Garden cart, all dressed up in aluminum

Garden cart, all dressed up in aluminum

    Hay is bulky stuff; same goes for manure. I move all that bulky stuff to my compost piles, then move the finished compost away from the piles. All this moving is done with the help of my “Vermont garden cart,” which has two heavy duty, bicycle-sized tires sitting just about midway across a sturdy plywood bed surrounded by three sturdy plywood walls. Although the cart can haul up to 400 pounds, shoveling out manure or compost scrapes away at the plywood base. That, along with jabs from the pitchfork as I pile in hay severely compromised the wood . . .  until this summer.
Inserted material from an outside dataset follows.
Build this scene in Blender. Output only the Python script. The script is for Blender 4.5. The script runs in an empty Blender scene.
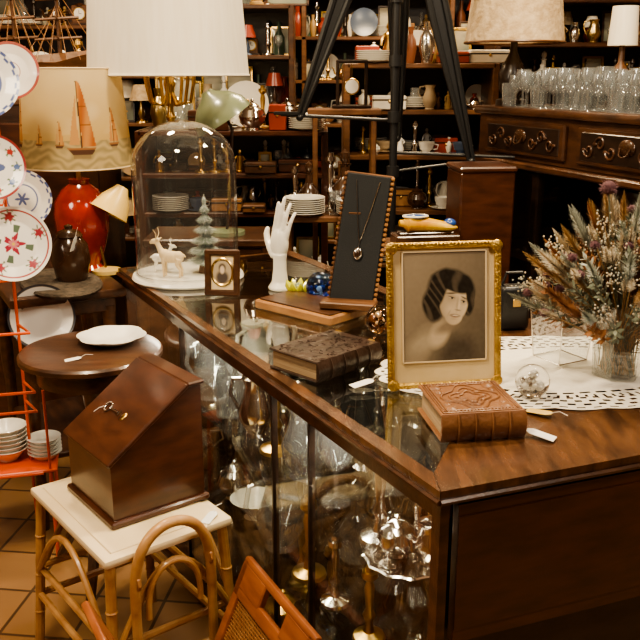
import bpy, bmesh, math, random
from mathutils import Vector, Matrix, Euler, noise
R=random.Random(7)
S=bpy.context.scene
pi=math.pi
# ---------------------------------------------------------------- materials
def base(name):
    m=bpy.data.materials.new(name); m.use_nodes=True
    nt=m.node_tree; b=nt.nodes['Principled BSDF']; return m,nt,b
def mk(name,c,rough=.5,metal=0,c2=None,scale=8,stretch=(1,1,1),bump=0,bscale=60,coat=0,detail=4):
    m,nt,b=base(name); N=nt.nodes; L=nt.links
    b.inputs['Base Color'].default_value=(*c,1); b.inputs['Roughness'].default_value=rough; b.inputs['Metallic'].default_value=metal
    b.inputs['Coat Weight'].default_value=coat; b.inputs['Coat Roughness'].default_value=.12
    if c2 is None: c2=tuple(x*.8 for x in c)
    tc=N.new('ShaderNodeTexCoord'); mp=N.new('ShaderNodeMapping'); mp.inputs['Scale'].default_value=stretch
    L.new(tc.outputs['Object'],mp.inputs['Vector'])
    n=N.new('ShaderNodeTexNoise'); n.inputs['Scale'].default_value=scale; n.inputs['Detail'].default_value=detail
    L.new(mp.outputs[0],n.inputs['Vector'])
    cr=N.new('ShaderNodeValToRGB'); cr.color_ramp.elements[0].position=.32; cr.color_ramp.elements[1].position=.68
    cr.color_ramp.elements[0].color=(*c2,1); cr.color_ramp.elements[1].color=(*c,1)
    L.new(n.outputs['Fac'],cr.inputs[0]); L.new(cr.outputs[0],b.inputs['Base Color'])
    if bump:
        n2=N.new('ShaderNodeTexNoise'); n2.inputs['Scale'].default_value=bscale; n2.inputs['Detail'].default_value=3
        L.new(mp.outputs[0],n2.inputs['Vector'])
        bp=N.new('ShaderNodeBump'); bp.inputs['Strength'].default_value=bump; bp.inputs['Distance'].default_value=.004
        L.new(n2.outputs['Fac'],bp.inputs['Height']); L.new(bp.outputs[0],b.inputs['Normal'])
    return m
def glass(name,tint=(.95,.97,.96),f0=.04,haze=0.0,rough=.015,pw=5):
    m=bpy.data.materials.new(name); m.use_nodes=True; nt=m.node_tree; N=nt.nodes; L=nt.links
    N.clear(); o=N.new('ShaderNodeOutputMaterial'); t=N.new('ShaderNodeBsdfTransparent'); t.inputs[0].default_value=(*tint,1)
    g=N.new('ShaderNodeBsdfGlossy'); g.inputs['Roughness'].default_value=rough
    lw=N.new('ShaderNodeLayerWeight'); lw.inputs[0].default_value=.5
    p=N.new('ShaderNodeMath'); p.operation='POWER'; p.inputs[1].default_value=pw; L.new(lw.outputs['Facing'],p.inputs[0])
    q=N.new('ShaderNodeMath'); q.operation='MULTIPLY_ADD'; q.inputs[1].default_value=1-f0; q.inputs[2].default_value=f0; L.new(p.outputs[0],q.inputs[0])
    mx=N.new('ShaderNodeMixShader'); L.new(q.outputs[0],mx.inputs[0]); L.new(t.outputs[0],mx.inputs[1]); L.new(g.outputs[0],mx.inputs[2])
    last=mx
    if haze:
        d=N.new('ShaderNodeBsdfDiffuse'); d.inputs[0].default_value=(.9,.92,.92,1)
        m2=N.new('ShaderNodeMixShader'); m2.inputs[0].default_value=haze
        L.new(mx.outputs[0],m2.inputs[1]); L.new(d.outputs[0],m2.inputs[2]); last=m2
    L.new(last.outputs[0],o.inputs[0]); return m
def vcol(name,rough=.5,coat=0,trans=0):
    m,nt,b=base(name); a=nt.nodes.new('ShaderNodeVertexColor'); a.layer_name='Col'
    nt.links.new(a.outputs[0],b.inputs['Base Color']); b.inputs['Roughness'].default_value=rough; b.inputs['Coat Weight'].default_value=coat
    if trans:
        N=nt.nodes; tr=N.new('ShaderNodeBsdfTranslucent'); nt.links.new(a.outputs[0],tr.inputs[0]); mx=N.new('ShaderNodeMixShader'); mx.inputs[0].default_value=trans
        nt.links.new(b.outputs[0],mx.inputs[1]); nt.links.new(tr.outputs[0],mx.inputs[2]); nt.links.new(mx.outputs[0],N['Material Output'].inputs[0])
    return m
WD=mk('wood_walnut',(.095,.040,.018),.32,c2=(.035,.015,.008),scale=3,stretch=(3,14,14),coat=.3,bump=.15,bscale=20)
WT=mk('wood_counter',(.14,.062,.027),.26,c2=(.045,.020,.010),scale=3,stretch=(16,3,8),coat=.45,bump=.2,bscale=15)
WR=mk('wood_mahogany',(.085,.028,.013),.3,c2=(.042,.014,.007),scale=3,stretch=(4,4,14),coat=.4)
WK=mk('wood_dark',(.030,.015,.009),.35,c2=(.013,.007,.005),scale=4,stretch=(3,12,12),coat=.2)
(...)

    A sheet of aluminum, a friend’s brake for making sharp bends in the sheet, and some screws, and I had the bottom of the cart, and a few inches up each side, protected from my shovel, pitchfork, and moisture. These carts should be sold already aluminized.
    The only problem is that aluminum is very unsustainable. Although abundant, enormous amounts of electricity are required to free it from the raw material, bauxite. On the plus side, aluminum is very long-lasting; I’ll never have to replace it in my carts.